I guess them arguing
on a Tuesday in January's an occasion
So I guess this is an occasional poem.

“Occasional Poem” by Jacqueline Woodson from LOCOMOTION © 2010, Jacqueline Woodson. Used by permission of Penguin Random House.

Major: That was great. I so enjoy poems that capture a scene or tell a story – or both. Your reading put me in that classroom.

Jasper: Thank you. I liked that poem.

Major: What’s your favorite part?

Jasper: I definitely like how the poem kinda talks about the type of poetry it’s about. And it’s about writing a poem. And then you read the poem, and that’s what it is.

Major: … (laughter) Writing the poem is the occasion for the poem.

Jasper: Yeah.

Major: Jasper, thank you so much for sharing.

Major: Since we’re talking poetry with kids and teens on the show this week, we decided to play a unique word game every episode! Today’s game is called:

[SFX Onomato-poof!]

Major: Here’s how it’s going to work. I’m going to read a short poem with missing words, and it’ll be your job to fill those empty spaces with onomatopoeias – a.k.a. words that are sound effects! You’ve got a bunch of onomatopoeias in front of you, can you read ‘em off?
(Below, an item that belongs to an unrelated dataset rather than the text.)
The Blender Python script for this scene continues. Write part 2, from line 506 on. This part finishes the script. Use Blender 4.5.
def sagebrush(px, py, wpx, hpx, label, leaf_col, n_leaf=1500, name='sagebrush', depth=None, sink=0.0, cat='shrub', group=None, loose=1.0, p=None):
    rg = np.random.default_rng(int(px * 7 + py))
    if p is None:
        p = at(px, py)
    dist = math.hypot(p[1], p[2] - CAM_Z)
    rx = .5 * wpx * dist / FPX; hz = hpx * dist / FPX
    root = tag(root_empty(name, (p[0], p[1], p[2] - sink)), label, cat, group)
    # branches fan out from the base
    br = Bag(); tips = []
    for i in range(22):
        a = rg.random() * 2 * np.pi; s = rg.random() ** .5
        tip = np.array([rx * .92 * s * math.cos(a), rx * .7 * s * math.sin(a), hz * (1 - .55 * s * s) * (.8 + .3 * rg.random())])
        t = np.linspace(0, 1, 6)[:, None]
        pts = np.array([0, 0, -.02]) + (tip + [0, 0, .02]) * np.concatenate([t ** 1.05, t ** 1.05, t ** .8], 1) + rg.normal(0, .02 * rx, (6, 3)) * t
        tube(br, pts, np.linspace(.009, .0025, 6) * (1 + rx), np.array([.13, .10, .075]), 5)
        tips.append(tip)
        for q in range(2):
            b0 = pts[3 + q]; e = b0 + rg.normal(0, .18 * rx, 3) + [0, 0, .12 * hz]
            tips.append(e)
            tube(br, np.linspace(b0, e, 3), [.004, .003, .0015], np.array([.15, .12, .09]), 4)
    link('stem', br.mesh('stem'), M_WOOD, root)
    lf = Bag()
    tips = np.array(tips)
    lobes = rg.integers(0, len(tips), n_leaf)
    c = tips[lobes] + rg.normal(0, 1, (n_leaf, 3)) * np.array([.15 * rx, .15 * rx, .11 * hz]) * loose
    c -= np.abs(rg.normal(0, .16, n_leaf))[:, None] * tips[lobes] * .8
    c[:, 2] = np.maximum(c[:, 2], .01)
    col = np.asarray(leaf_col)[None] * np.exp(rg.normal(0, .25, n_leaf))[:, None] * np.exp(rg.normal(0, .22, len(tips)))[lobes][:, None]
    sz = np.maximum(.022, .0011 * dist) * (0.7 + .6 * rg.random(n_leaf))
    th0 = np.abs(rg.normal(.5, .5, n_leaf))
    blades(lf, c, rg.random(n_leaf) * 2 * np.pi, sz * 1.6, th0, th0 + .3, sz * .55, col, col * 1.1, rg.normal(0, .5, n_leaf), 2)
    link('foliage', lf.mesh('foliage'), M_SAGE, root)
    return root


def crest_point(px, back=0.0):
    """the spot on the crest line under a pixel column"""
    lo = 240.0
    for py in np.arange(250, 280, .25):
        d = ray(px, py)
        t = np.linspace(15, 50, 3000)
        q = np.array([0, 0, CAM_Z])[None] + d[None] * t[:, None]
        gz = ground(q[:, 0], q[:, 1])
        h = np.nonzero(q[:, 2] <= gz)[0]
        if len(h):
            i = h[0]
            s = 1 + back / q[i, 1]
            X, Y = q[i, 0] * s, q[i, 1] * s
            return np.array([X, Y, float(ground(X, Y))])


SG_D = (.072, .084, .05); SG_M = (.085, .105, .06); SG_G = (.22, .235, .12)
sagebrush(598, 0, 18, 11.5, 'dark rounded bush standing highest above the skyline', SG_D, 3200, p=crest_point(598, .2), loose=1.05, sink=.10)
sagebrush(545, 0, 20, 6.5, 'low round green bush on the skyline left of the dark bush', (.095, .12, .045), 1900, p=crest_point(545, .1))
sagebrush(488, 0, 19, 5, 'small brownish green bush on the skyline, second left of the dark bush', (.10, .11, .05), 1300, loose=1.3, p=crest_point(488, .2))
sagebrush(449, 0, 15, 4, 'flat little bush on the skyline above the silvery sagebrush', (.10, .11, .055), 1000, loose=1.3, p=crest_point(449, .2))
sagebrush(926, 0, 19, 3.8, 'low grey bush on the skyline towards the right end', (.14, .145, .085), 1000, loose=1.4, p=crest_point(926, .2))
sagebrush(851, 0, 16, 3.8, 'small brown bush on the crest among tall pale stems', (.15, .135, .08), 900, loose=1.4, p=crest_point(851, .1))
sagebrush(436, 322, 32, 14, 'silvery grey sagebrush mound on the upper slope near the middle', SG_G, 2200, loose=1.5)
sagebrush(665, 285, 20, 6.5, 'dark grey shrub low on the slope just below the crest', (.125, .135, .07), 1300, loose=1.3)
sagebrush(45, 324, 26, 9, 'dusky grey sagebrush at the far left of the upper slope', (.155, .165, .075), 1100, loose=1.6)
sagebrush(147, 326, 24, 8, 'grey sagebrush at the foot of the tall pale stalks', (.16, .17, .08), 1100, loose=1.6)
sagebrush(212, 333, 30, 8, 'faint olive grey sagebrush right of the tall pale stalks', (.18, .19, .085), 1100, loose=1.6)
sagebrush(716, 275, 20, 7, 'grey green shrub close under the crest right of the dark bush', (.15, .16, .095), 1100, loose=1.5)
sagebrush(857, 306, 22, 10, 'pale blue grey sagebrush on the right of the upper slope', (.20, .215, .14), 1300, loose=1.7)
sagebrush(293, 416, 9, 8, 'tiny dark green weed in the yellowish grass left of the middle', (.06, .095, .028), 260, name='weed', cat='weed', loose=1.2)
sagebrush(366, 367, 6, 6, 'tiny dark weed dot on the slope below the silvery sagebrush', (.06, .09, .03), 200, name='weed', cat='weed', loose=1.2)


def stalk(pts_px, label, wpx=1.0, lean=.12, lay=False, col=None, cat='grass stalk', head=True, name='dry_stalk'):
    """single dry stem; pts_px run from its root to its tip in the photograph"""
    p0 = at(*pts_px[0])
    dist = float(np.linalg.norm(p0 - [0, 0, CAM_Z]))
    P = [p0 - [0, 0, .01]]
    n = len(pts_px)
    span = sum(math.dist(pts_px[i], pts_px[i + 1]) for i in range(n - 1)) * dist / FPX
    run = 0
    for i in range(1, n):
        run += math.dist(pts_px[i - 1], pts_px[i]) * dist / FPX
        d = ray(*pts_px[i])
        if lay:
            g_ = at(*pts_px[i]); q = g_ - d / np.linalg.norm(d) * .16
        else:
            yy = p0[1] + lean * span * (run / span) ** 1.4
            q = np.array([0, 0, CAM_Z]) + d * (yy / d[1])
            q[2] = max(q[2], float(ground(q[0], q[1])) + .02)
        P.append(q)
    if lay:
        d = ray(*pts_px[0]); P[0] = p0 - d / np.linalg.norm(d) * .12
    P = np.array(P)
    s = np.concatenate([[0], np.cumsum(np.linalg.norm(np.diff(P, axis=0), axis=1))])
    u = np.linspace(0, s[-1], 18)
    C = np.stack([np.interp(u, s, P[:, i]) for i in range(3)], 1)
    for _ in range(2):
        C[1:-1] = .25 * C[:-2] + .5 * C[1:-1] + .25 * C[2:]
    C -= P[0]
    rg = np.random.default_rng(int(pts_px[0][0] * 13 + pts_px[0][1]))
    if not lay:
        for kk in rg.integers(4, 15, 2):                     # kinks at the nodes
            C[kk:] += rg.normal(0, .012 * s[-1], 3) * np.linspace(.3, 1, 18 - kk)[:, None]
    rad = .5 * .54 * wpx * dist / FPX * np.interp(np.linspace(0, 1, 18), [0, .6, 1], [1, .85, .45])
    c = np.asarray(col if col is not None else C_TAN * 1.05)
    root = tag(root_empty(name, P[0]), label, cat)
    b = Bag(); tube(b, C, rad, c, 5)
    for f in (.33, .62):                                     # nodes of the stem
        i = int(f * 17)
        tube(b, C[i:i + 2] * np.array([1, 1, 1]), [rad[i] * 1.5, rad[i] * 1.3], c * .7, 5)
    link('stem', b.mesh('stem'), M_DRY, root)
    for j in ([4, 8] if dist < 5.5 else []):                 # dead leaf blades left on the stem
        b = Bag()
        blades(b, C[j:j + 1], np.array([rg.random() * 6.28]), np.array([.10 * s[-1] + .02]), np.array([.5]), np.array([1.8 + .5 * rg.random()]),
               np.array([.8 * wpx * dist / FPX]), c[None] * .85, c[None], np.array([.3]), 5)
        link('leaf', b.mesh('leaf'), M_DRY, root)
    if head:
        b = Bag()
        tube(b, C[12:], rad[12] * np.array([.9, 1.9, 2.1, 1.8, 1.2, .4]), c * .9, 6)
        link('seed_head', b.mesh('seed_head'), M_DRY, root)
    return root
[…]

Jasper: Grrr. Crash! Plop. Zap. Boing!

Major: Amazing. Now, when I pause like this – You’ll need to say the first onomatopoeia that comes to mind. So it’ll go something like this: Hotdog! Yum. It goes “SPLAT!” in my tum.

Major: Make sense?

Jasper: Yes.

Major: Okay. Here goes:

Larry the seagull went VROOM on the head

Of a lady who screamed CRASH, ‘till her face turned beet red

Larry cried SPLAT it serves you quite right!

As he sang with a HAHA to the fast fading light:

“The sea, it goes MROWR, as I swoop through the sky.

But people go PLOP, and I don’t know why!

They groan, and scream HARUMPH when I peck or I poo!

Back off, oh be gone, or I’ll BANG on you, too!

Major: Bravo. You got those sounds down, Jasper! Great work.

Jasper: Thanks, Major!

Major: Now, before we go – we’ve been asking young poets across the country to send us their haikus. Here’s one about internet cats from Aidan in Orlando, Florida.

Cats. Fluffy furballs
Took over the internet
Where they purr and meow

Jasper: Cool haiku! I love the onomatopoeias purr and meow.